Bannowsky has written news and feature articles, poetry and stories for a range of publications. He also wrote columns in the late 2000s for The News Journal as a member of its Community Advisory Board — he specialized in labor, civil rights, Latin America, the Middle East and the arts.

Those subjects also inform his poetry, which Bannowsky says often falls into what the late poet Thomas McGraw referred to as tactical and strategic categories.

“The tactical,” Bannowsky says, “is engaged in a momentary struggle, can be apprehended on the fly, and often carries a time stamp. In 2011, I handled public relations for Occupy Delaware and wrote a couple tactical poems to hail and encourage the movement. The strategic deals more with the sweep of history, is crafted more contemplatively, and may deal with strictly personal and spiritual matters.”

He considers “Jacobo” a strategic project. It concerns, he says, “an Ecuadorian of indigenous and Lebanese parentage who escapes to the U.S. melting pot only to be deported to Lebanon (where he has never been), just in time for the 2006 Hezbollah-Israeli war.

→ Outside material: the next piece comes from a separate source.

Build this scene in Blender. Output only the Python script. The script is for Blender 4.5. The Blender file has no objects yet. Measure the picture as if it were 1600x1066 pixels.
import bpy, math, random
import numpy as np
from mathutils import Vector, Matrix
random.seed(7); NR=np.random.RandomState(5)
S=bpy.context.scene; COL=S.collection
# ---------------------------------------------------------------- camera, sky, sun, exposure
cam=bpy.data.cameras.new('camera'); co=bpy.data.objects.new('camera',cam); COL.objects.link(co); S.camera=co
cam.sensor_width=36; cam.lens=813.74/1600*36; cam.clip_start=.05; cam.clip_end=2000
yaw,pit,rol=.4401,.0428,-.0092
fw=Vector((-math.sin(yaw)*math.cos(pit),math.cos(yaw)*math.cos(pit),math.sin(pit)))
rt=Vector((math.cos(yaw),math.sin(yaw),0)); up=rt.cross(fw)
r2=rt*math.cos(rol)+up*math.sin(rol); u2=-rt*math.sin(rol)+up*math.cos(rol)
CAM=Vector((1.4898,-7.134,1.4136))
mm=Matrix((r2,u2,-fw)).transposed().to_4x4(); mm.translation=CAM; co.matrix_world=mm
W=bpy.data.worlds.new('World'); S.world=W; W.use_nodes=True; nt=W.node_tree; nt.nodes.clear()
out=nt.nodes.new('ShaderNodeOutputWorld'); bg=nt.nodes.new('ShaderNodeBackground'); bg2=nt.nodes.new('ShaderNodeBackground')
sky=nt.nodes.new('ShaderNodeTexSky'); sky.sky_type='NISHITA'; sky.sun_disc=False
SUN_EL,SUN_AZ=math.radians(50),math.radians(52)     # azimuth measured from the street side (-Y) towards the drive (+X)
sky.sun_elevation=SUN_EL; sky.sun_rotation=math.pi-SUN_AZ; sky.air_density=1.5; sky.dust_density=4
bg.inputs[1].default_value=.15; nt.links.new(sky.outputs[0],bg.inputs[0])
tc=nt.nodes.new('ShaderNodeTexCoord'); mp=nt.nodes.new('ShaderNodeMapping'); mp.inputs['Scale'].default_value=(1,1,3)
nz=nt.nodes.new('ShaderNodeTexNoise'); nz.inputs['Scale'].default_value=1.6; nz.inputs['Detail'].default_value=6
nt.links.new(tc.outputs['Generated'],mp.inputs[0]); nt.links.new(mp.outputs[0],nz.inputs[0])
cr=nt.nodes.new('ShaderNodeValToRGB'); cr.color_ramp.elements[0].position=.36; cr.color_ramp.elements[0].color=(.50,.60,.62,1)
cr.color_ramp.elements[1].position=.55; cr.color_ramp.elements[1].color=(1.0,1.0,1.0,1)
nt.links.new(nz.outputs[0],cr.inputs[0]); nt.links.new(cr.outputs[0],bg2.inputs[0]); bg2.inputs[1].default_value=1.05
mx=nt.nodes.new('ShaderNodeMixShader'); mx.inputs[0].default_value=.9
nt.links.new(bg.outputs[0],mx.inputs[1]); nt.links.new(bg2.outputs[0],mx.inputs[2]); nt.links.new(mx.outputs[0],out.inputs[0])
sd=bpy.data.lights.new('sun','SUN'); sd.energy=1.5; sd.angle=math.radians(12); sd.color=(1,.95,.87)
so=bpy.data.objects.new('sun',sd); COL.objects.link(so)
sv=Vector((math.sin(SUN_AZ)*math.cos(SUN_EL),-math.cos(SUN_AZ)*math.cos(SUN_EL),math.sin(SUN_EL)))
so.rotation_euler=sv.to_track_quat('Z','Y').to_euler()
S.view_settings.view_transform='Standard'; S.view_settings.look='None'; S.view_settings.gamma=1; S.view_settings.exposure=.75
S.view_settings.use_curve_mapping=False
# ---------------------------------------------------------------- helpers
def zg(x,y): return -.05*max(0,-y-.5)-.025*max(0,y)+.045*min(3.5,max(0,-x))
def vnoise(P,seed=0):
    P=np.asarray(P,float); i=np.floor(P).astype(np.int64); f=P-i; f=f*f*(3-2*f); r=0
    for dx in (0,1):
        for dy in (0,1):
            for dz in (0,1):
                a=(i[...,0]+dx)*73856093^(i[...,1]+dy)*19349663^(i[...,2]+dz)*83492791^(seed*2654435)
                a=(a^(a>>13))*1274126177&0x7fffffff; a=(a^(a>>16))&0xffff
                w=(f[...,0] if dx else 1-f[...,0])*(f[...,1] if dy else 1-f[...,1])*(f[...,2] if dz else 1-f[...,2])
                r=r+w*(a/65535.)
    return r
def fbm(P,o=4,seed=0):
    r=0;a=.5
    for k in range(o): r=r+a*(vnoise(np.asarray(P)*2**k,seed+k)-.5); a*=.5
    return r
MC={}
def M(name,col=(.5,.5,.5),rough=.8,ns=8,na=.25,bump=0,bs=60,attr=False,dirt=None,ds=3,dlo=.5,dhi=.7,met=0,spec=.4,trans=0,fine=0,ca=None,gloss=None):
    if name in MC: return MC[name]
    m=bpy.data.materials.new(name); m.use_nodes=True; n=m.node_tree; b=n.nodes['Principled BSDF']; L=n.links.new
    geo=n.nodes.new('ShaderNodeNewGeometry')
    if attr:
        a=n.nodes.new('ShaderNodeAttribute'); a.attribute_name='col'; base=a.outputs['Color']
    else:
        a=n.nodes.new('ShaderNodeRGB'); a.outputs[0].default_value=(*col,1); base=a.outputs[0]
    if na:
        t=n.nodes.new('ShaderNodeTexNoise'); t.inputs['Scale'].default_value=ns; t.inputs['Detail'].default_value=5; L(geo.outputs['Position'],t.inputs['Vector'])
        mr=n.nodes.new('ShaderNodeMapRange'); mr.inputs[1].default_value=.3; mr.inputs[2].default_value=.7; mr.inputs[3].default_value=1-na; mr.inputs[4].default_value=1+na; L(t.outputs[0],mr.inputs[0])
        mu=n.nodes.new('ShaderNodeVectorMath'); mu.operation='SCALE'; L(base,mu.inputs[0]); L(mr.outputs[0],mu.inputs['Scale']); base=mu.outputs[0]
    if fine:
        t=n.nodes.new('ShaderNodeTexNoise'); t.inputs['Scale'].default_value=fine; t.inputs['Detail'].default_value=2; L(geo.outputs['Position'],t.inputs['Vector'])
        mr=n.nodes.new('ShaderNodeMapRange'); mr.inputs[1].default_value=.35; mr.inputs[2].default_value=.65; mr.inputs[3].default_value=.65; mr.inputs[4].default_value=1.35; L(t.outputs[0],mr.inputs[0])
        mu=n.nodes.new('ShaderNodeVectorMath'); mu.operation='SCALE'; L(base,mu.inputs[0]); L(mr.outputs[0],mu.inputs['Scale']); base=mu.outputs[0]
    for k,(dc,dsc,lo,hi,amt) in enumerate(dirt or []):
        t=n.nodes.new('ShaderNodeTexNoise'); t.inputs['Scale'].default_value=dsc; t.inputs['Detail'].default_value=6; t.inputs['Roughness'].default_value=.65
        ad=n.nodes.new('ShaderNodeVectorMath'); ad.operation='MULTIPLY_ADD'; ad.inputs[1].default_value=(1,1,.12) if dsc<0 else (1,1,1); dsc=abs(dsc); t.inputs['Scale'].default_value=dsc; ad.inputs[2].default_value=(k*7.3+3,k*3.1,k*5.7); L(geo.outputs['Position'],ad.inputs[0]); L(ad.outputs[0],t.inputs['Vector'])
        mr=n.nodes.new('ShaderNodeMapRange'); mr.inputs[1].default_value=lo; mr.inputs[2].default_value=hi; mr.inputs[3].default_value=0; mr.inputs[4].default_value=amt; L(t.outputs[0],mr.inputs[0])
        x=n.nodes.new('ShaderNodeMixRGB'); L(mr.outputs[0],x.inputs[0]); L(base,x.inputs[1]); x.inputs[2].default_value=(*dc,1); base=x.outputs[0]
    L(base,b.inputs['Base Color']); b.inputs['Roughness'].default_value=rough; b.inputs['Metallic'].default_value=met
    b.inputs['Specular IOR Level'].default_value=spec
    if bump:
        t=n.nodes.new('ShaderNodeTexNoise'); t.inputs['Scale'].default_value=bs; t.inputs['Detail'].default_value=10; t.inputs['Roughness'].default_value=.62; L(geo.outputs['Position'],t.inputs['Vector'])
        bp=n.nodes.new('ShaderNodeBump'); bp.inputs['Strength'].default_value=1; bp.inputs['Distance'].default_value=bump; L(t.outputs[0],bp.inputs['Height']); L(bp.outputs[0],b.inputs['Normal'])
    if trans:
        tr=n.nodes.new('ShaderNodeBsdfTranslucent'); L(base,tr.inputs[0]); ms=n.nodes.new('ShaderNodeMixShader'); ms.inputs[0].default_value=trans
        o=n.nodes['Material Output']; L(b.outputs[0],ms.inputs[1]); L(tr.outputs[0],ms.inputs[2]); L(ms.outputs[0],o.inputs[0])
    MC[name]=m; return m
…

Eventually, he is dispatched to Guantanamo prison.”

Its 2,700 lines, in 43 blended genre poems, comprise characters including an American commando, a Jewish refugee who founds an artisan shop in Ecuador, an African American artist, his teenage ward, a Gujarati shop keeper, a Palestinian exile, a Lebanese laundry owner, a youthful Taliban, and Jacobo’s parents, all “swept in the roiled currents of our time,” Bannowsky says, “seeking fortune, fleeing peril, or taken in bondage.”

“In some ways,” he says, “‘Jacobo’ recapitulates experiences I had teaching English in Lebanon from 2002 to 2004, as well as insights extracted from Ecuador, Delaware, Chrysler, and growing up itinerant.”

The fellowship, Bannowsky says, will free him to polish “Jacobo,” to prepare it for publication, and to broaden his role as a poet and educator.